▶ WHAT NEEDS TO BE DONE:
Please copy the lines below exactly, from the first one through the line showing "1).build('rim_burr', clear_rim, gauge)".

▶ COLLECTED DATA:
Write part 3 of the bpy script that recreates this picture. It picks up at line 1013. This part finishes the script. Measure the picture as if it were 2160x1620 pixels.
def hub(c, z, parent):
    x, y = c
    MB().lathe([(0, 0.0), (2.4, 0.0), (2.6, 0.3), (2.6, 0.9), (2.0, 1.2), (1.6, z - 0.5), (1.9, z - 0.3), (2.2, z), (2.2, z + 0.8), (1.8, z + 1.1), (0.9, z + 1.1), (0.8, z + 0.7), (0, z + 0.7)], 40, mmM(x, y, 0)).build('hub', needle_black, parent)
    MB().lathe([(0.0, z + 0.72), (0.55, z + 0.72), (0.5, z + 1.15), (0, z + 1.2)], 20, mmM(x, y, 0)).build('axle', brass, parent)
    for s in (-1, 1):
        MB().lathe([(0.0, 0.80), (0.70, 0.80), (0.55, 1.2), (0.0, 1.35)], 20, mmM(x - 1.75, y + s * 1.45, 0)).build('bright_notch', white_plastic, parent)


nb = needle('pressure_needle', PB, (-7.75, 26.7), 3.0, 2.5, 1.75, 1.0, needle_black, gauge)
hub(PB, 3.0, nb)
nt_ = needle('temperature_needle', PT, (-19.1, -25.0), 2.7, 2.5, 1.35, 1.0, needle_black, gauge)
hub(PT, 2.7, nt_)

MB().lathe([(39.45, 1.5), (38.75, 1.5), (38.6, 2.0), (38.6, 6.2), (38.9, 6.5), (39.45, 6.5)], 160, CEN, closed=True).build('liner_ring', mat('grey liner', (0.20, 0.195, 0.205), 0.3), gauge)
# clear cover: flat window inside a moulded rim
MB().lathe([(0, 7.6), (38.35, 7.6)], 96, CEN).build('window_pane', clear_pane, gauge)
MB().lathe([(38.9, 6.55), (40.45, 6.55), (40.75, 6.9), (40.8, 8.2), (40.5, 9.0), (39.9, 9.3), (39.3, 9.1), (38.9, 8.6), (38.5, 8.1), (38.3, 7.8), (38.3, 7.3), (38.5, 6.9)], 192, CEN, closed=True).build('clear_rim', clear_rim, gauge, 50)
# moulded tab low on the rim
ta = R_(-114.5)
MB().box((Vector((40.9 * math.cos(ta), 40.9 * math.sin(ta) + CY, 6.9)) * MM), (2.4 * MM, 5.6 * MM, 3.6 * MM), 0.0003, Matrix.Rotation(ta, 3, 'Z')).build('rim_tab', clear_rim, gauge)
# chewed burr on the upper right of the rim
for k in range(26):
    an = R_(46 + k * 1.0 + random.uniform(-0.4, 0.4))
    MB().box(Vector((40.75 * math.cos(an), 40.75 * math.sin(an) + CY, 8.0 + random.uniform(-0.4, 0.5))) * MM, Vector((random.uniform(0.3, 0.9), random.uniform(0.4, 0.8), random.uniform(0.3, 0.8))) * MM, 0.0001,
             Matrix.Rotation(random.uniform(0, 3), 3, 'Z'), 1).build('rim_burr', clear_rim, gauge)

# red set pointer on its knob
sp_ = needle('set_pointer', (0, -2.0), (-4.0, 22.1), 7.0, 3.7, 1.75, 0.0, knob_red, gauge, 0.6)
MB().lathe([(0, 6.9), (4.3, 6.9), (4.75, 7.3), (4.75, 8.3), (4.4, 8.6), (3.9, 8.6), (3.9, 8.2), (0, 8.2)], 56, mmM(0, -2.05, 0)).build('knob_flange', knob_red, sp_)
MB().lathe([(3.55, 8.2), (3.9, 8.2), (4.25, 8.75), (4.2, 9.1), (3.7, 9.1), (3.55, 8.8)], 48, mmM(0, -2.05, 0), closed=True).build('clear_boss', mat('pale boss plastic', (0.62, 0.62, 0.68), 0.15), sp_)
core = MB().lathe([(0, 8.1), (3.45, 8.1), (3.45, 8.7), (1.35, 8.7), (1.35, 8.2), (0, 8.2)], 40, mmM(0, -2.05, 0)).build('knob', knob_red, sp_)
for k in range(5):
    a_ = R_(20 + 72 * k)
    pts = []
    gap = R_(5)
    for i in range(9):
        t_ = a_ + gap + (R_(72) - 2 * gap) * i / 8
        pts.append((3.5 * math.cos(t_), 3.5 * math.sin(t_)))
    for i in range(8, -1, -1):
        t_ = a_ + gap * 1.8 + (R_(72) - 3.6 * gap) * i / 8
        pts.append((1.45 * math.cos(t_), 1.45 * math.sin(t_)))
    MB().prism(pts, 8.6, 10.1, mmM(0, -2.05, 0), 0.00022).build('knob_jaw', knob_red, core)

▶ FINAL RESULT:
Write part 3 of the bpy script that recreates this picture. It picks up at line 1013. This part finishes the script. Measure the picture as if it were 2160x1620 pixels.
def hub(c, z, parent):
    x, y = c
    MB().lathe([(0, 0.0), (2.4, 0.0), (2.6, 0.3), (2.6, 0.9), (2.0, 1.2), (1.6, z - 0.5), (1.9, z - 0.3), (2.2, z), (2.2, z + 0.8), (1.8, z + 1.1), (0.9, z + 1.1), (0.8, z + 0.7), (0, z + 0.7)], 40, mmM(x, y, 0)).build('hub', needle_black, parent)
    MB().lathe([(0.0, z + 0.72), (0.55, z + 0.72), (0.5, z + 1.15), (0, z + 1.2)], 20, mmM(x, y, 0)).build('axle', brass, parent)
    for s in (-1, 1):
        MB().lathe([(0.0, 0.80), (0.70, 0.80), (0.55, 1.2), (0.0, 1.35)], 20, mmM(x - 1.75, y + s * 1.45, 0)).build('bright_notch', white_plastic, parent)


nb = needle('pressure_needle', PB, (-7.75, 26.7), 3.0, 2.5, 1.75, 1.0, needle_black, gauge)
hub(PB, 3.0, nb)
nt_ = needle('temperature_needle', PT, (-19.1, -25.0), 2.7, 2.5, 1.35, 1.0, needle_black, gauge)
hub(PT, 2.7, nt_)

MB().lathe([(39.45, 1.5), (38.75, 1.5), (38.6, 2.0), (38.6, 6.2), (38.9, 6.5), (39.45, 6.5)], 160, CEN, closed=True).build('liner_ring', mat('grey liner', (0.20, 0.195, 0.205), 0.3), gauge)
# clear cover: flat window inside a moulded rim
MB().lathe([(0, 7.6), (38.35, 7.6)], 96, CEN).build('window_pane', clear_pane, gauge)
MB().lathe([(38.9, 6.55), (40.45, 6.55), (40.75, 6.9), (40.8, 8.2), (40.5, 9.0), (39.9, 9.3), (39.3, 9.1), (38.9, 8.6), (38.5, 8.1), (38.3, 7.8), (38.3, 7.3), (38.5, 6.9)], 192, CEN, closed=True).build('clear_rim', clear_rim, gauge, 50)
# moulded tab low on the rim
ta = R_(-114.5)
MB().box((Vector((40.9 * math.cos(ta), 40.9 * math.sin(ta) + CY, 6.9)) * MM), (2.4 * MM, 5.6 * MM, 3.6 * MM), 0.0003, Matrix.Rotation(ta, 3, 'Z')).build('rim_tab', clear_rim, gauge)
# chewed burr on the upper right of the rim
for k in range(26):
    an = R_(46 + k * 1.0 + random.uniform(-0.4, 0.4))
    MB().box(Vector((40.75 * math.cos(an), 40.75 * math.sin(an) + CY, 8.0 + random.uniform(-0.4, 0.5))) * MM, Vector((random.uniform(0.3, 0.9), random.uniform(0.4, 0.8), random.uniform(0.3, 0.8))) * MM, 0.0001,
             Matrix.Rotation(random.uniform(0, 3), 3, 'Z'), 1).build('rim_burr', clear_rim, gauge)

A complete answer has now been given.